GIVEN INFORMATION:

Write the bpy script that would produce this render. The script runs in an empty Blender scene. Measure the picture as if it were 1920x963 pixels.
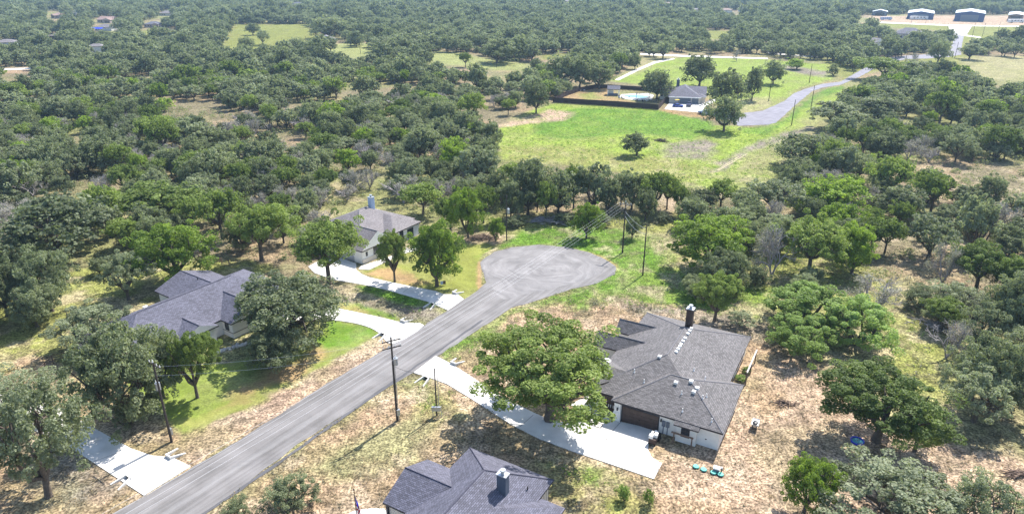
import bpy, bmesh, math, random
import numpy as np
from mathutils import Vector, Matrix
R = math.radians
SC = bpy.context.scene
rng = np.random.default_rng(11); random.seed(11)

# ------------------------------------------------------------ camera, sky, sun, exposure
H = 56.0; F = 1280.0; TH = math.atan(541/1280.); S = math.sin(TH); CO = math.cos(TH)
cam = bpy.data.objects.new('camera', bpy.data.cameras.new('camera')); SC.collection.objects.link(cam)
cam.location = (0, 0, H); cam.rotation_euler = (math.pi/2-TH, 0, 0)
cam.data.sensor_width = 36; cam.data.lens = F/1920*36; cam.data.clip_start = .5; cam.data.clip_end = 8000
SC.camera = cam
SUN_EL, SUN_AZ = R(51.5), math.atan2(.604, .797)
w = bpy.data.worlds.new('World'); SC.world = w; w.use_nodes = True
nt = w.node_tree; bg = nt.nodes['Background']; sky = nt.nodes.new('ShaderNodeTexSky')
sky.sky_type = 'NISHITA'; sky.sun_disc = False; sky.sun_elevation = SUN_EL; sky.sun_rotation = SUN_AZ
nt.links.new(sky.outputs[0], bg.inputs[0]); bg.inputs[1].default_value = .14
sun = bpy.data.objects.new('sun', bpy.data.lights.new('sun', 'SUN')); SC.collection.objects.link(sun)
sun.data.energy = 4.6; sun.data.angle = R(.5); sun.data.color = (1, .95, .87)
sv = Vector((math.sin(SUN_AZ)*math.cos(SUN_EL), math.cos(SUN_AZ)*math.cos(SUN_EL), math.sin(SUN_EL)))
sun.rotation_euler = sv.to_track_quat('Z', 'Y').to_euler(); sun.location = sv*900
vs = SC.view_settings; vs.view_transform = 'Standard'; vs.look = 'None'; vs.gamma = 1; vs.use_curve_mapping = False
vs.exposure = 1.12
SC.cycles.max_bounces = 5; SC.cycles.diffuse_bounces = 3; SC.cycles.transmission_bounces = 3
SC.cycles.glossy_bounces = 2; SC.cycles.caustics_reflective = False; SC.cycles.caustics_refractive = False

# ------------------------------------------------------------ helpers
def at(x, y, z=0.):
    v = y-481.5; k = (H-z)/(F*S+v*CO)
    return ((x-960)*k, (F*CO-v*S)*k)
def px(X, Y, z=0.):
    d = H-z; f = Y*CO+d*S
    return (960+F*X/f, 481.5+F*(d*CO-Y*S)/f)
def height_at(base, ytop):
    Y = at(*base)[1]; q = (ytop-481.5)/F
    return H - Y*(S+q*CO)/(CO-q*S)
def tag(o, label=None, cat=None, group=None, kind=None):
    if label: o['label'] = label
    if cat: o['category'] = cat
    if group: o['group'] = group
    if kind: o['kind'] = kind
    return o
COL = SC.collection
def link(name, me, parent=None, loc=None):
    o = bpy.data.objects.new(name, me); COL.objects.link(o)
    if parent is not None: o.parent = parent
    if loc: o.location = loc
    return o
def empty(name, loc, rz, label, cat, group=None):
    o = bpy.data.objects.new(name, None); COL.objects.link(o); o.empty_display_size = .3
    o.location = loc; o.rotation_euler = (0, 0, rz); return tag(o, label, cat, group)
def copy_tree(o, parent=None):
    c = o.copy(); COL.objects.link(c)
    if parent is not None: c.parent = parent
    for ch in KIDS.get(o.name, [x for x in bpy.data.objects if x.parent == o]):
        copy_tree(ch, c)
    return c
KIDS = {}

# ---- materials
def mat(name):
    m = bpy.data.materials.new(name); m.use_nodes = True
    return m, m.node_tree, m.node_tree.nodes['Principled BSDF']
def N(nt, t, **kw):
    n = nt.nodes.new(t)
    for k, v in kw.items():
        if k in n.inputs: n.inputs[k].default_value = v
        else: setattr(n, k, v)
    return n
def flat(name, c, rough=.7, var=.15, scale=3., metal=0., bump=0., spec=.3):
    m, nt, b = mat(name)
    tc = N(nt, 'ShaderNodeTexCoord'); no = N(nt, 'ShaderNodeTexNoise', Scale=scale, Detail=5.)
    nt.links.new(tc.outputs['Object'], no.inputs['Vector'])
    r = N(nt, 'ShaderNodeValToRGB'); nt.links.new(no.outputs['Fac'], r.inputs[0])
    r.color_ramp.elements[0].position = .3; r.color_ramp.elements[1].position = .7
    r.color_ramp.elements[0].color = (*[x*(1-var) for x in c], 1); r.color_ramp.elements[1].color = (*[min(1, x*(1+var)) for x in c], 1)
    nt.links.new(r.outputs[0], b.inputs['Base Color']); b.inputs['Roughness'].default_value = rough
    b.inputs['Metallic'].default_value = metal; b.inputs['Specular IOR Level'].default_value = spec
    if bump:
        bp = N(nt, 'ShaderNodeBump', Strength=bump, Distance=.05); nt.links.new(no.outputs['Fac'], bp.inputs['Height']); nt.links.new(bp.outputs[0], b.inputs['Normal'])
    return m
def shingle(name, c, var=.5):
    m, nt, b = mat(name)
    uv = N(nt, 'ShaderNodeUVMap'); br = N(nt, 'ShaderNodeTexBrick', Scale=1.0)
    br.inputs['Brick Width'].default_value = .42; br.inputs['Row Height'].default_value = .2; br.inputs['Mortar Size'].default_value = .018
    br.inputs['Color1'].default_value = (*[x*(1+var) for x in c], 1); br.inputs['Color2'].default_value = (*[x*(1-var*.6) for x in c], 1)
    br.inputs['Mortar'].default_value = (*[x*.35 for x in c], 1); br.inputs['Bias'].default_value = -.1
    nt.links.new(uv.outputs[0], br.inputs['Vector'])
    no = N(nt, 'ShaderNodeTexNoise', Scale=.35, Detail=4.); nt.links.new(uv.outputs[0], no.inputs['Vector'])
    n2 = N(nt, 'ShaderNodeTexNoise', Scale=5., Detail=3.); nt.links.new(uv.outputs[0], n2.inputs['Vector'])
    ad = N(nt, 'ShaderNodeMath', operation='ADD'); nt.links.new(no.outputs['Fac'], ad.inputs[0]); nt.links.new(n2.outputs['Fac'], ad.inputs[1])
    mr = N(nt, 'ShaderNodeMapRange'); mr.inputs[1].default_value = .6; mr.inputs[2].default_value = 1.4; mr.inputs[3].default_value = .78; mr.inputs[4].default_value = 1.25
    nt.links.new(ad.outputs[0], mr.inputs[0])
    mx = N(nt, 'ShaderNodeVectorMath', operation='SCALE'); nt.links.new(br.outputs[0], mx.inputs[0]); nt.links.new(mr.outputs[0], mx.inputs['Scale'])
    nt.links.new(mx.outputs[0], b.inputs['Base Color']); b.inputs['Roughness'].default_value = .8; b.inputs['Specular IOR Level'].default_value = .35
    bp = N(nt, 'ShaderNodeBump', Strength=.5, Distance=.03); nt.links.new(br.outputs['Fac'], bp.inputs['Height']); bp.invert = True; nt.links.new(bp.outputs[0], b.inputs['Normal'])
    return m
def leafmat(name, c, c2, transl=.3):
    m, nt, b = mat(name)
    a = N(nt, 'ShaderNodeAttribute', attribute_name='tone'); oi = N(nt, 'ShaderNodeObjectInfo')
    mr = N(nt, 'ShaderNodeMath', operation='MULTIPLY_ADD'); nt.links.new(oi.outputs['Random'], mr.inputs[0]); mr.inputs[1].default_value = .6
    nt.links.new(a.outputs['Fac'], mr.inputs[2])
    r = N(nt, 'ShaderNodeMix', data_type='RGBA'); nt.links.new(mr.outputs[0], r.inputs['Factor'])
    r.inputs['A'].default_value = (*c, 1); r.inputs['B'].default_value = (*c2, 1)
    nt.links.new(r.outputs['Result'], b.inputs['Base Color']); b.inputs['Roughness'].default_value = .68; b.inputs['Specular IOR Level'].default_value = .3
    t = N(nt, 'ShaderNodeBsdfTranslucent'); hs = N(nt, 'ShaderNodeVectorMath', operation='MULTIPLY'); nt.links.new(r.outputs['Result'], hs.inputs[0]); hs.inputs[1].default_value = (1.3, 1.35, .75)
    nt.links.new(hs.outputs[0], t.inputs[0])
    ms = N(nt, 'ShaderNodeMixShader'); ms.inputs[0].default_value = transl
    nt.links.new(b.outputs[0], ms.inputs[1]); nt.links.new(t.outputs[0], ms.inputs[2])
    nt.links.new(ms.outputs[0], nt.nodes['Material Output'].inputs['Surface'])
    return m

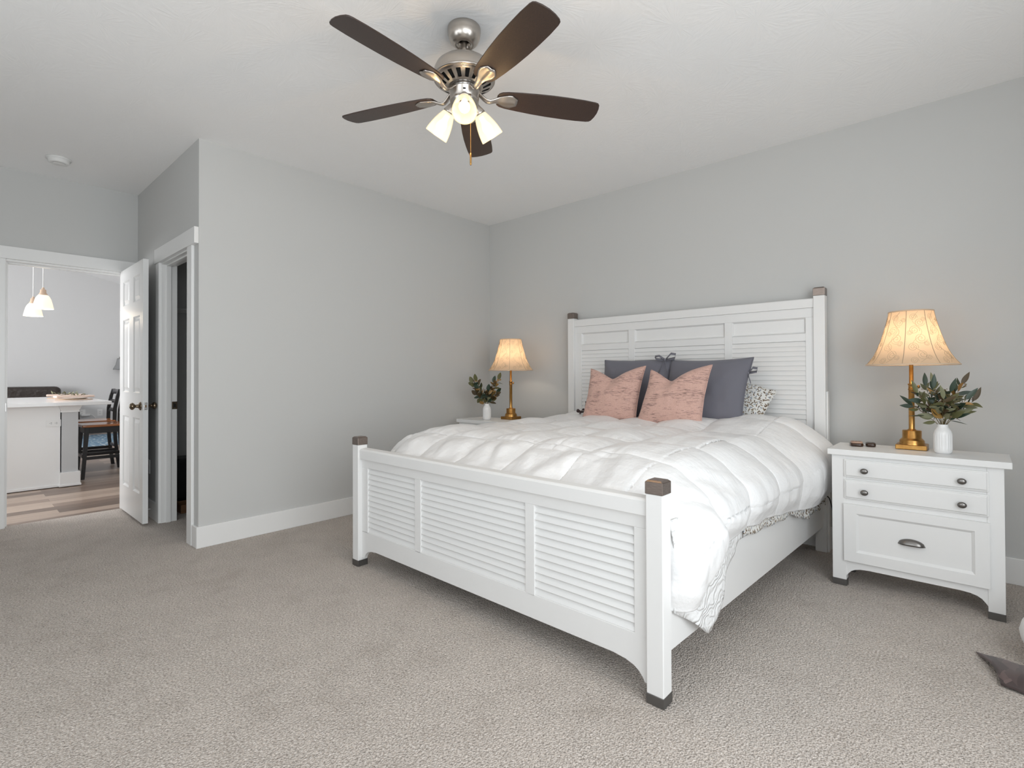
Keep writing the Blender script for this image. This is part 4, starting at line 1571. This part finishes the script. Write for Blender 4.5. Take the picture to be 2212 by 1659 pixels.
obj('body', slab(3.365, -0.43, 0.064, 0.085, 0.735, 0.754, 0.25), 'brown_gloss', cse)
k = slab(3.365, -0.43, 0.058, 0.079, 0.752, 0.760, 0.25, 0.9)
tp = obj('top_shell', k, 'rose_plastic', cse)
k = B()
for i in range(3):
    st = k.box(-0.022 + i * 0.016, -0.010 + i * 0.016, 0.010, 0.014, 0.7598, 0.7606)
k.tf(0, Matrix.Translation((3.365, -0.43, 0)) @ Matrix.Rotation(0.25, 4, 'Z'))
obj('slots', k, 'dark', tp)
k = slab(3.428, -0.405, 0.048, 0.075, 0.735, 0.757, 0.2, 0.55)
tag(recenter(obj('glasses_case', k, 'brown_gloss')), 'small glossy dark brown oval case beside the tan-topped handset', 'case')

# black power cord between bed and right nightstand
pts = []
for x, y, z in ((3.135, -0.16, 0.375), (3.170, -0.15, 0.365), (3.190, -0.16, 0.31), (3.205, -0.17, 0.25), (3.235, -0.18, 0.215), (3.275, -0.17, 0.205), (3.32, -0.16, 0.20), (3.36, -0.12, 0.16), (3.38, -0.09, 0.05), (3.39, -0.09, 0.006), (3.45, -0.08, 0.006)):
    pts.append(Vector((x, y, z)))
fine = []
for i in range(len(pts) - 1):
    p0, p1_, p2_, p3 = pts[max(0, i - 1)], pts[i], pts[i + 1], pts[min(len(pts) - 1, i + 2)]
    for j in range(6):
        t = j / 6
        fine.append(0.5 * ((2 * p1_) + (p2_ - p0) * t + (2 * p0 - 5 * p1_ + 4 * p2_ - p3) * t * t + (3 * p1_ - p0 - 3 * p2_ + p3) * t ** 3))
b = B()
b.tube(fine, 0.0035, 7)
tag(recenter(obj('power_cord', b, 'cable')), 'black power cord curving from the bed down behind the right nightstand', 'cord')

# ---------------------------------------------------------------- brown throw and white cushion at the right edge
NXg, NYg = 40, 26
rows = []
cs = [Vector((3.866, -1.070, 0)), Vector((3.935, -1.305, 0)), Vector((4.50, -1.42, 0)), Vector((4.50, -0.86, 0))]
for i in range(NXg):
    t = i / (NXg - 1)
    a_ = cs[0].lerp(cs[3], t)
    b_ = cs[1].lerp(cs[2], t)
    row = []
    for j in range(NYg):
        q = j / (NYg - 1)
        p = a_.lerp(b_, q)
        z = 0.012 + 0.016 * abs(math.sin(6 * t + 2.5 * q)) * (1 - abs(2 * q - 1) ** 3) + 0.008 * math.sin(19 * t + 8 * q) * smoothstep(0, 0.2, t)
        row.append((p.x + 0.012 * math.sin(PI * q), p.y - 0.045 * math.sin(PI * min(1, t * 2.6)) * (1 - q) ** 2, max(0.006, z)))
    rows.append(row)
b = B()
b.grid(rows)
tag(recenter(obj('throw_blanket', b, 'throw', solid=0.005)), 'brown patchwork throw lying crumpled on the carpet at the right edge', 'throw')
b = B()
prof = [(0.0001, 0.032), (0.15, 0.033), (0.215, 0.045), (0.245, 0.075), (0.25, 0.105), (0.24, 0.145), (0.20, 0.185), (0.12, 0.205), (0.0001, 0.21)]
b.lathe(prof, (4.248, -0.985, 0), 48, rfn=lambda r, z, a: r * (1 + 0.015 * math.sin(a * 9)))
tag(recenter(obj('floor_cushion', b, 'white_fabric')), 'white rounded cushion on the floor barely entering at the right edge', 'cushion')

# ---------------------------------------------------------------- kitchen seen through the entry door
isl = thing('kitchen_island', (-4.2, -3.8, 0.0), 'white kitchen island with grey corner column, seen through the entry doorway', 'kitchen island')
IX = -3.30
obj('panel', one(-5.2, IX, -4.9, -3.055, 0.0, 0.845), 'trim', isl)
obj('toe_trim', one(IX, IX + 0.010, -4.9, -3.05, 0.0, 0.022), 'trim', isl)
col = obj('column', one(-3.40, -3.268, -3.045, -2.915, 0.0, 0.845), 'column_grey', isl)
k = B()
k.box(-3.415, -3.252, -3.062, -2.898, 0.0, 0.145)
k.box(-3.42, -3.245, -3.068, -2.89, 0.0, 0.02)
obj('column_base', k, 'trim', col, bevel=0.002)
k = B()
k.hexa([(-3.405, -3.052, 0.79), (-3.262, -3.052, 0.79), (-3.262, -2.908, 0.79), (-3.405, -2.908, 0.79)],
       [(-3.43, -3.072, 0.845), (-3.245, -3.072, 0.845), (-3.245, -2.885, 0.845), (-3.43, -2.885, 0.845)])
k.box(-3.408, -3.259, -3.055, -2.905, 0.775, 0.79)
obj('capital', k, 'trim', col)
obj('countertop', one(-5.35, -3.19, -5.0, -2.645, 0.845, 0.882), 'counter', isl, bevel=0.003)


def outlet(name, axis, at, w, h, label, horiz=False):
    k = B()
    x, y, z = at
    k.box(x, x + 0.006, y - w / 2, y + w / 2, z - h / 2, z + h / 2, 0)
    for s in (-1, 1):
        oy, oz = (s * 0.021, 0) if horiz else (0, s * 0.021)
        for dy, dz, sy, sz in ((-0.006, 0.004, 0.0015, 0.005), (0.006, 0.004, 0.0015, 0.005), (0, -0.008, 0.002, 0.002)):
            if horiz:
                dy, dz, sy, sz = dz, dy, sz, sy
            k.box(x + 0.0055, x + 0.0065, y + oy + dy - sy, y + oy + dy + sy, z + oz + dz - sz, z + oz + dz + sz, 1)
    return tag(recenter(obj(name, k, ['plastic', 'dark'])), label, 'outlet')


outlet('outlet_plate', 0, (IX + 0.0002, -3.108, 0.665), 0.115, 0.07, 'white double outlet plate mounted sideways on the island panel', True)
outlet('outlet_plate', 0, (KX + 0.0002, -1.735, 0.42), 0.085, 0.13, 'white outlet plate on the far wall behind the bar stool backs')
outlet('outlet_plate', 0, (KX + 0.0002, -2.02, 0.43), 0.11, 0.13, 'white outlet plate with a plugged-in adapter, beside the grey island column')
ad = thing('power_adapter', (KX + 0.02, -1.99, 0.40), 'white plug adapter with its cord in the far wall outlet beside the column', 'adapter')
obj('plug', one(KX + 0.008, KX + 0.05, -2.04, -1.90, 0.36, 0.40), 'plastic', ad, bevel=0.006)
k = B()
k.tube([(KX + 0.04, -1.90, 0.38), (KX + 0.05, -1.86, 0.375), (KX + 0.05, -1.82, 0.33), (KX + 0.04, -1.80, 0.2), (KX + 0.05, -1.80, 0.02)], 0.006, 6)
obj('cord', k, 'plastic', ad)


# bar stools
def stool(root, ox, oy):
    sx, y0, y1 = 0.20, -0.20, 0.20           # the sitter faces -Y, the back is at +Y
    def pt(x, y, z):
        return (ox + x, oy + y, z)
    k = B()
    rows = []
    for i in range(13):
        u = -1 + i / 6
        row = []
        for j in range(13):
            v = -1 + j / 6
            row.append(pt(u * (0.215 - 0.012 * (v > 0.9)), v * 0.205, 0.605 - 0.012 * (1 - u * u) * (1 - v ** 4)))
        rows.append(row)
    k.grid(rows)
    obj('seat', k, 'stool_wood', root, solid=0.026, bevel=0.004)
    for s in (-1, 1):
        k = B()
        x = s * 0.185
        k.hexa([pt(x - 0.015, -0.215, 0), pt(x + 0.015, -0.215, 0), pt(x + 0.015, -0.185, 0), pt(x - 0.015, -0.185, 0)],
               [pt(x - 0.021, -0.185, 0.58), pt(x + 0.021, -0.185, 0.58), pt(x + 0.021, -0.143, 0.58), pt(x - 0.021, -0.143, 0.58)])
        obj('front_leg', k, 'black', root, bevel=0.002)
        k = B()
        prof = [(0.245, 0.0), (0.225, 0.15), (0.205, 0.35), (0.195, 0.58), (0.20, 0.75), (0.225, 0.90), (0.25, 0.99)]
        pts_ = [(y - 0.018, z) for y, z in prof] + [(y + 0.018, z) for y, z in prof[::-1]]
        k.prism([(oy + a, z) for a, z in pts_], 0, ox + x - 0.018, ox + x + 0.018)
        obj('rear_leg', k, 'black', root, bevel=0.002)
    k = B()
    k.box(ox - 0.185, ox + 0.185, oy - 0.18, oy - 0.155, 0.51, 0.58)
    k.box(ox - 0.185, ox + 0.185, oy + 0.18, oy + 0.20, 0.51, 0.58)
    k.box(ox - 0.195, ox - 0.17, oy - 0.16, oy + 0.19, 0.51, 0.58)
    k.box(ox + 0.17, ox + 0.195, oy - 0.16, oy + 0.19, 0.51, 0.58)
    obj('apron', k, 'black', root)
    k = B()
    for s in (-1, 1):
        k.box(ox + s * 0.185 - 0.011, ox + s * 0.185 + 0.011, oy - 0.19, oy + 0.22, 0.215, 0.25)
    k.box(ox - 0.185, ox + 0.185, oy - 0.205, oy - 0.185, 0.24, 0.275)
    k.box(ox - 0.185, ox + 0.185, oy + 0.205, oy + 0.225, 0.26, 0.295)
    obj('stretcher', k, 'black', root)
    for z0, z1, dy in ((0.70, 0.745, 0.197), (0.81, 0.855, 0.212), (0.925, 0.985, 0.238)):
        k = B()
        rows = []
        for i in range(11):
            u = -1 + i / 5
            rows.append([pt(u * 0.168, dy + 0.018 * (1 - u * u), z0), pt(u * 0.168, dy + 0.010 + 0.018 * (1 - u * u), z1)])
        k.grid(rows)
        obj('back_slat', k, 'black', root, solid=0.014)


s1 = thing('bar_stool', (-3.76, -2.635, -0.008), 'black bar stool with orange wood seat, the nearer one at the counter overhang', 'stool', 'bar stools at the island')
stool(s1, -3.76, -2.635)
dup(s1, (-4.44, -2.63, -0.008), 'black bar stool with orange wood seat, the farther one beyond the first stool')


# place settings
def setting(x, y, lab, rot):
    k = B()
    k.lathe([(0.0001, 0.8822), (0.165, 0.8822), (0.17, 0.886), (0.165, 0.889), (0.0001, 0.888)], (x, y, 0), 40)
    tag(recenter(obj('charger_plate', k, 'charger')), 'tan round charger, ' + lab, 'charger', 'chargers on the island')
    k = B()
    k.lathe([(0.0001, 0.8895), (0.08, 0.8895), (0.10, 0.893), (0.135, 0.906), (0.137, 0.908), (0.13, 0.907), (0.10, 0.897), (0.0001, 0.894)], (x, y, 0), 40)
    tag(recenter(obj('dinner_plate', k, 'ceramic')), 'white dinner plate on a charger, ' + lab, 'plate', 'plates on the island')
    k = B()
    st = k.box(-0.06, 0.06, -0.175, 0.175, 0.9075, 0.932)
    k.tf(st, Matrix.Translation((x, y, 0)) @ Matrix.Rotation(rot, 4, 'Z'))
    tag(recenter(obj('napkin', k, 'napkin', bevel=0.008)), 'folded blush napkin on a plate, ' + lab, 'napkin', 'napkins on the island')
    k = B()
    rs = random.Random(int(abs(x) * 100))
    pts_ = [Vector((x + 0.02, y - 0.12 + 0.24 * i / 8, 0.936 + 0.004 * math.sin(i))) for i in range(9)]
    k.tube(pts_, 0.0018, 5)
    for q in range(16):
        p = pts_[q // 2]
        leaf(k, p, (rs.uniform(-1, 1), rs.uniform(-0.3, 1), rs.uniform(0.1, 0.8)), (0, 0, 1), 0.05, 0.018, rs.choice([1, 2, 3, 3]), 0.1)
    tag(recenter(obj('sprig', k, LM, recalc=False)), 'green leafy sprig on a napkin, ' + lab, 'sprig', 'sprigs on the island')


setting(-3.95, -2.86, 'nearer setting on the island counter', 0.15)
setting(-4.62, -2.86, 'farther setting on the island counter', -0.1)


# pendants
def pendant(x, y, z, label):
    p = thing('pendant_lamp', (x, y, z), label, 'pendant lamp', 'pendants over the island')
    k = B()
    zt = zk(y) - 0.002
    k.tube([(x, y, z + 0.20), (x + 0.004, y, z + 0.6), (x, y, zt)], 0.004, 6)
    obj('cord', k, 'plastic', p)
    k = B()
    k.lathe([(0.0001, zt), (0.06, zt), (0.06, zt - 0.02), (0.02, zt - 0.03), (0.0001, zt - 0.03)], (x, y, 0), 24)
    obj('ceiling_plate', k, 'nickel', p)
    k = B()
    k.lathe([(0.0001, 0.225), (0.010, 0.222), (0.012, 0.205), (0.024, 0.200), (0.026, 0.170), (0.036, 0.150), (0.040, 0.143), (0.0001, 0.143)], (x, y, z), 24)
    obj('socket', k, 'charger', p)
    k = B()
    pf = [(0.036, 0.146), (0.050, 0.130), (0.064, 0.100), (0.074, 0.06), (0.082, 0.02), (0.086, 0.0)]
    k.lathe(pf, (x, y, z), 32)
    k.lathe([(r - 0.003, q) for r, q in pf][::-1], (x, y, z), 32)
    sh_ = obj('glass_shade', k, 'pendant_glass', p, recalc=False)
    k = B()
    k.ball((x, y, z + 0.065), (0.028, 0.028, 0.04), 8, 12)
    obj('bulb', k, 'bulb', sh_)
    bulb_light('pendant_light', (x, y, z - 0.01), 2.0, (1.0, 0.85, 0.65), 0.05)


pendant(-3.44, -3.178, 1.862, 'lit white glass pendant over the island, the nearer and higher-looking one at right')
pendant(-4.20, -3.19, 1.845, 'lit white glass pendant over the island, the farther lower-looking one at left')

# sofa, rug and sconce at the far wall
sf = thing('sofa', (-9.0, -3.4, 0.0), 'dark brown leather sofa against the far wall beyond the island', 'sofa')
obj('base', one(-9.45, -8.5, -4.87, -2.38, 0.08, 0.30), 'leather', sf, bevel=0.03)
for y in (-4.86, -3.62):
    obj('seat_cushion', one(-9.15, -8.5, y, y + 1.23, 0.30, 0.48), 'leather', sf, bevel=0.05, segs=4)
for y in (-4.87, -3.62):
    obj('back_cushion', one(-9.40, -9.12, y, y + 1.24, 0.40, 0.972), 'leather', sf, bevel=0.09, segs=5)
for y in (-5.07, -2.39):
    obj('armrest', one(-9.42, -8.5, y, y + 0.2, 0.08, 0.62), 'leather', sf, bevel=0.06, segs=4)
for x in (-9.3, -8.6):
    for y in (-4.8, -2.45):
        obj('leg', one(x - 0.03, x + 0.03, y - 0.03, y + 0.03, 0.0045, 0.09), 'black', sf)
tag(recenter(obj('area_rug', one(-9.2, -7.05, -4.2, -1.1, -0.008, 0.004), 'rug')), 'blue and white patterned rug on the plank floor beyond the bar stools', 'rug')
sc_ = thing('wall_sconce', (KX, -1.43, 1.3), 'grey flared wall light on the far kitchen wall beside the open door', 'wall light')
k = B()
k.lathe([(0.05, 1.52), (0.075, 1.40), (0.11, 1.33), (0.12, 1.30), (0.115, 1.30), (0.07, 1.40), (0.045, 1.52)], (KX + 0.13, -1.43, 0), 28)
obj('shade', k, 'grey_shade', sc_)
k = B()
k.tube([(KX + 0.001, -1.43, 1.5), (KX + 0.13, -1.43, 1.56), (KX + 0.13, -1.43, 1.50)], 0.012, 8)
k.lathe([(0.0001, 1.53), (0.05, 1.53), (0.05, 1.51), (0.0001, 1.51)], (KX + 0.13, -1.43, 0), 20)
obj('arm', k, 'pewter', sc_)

WHAT TO DO:
Leave out the pictures, then repeat the listing above exactly from its first line to the line with "rng = np.random.default_rng(11);", inclusive.

TASK RESULT:
Write the bpy script that would produce this render. The script runs in an empty Blender scene. Measure the picture as if it were 1920x963 pixels.
import bpy, bmesh, math, random
import numpy as np
from mathutils import Vector, Matrix
R = math.radians
SC = bpy.context.scene
rng = np.random.default_rng(11); random.seed(11)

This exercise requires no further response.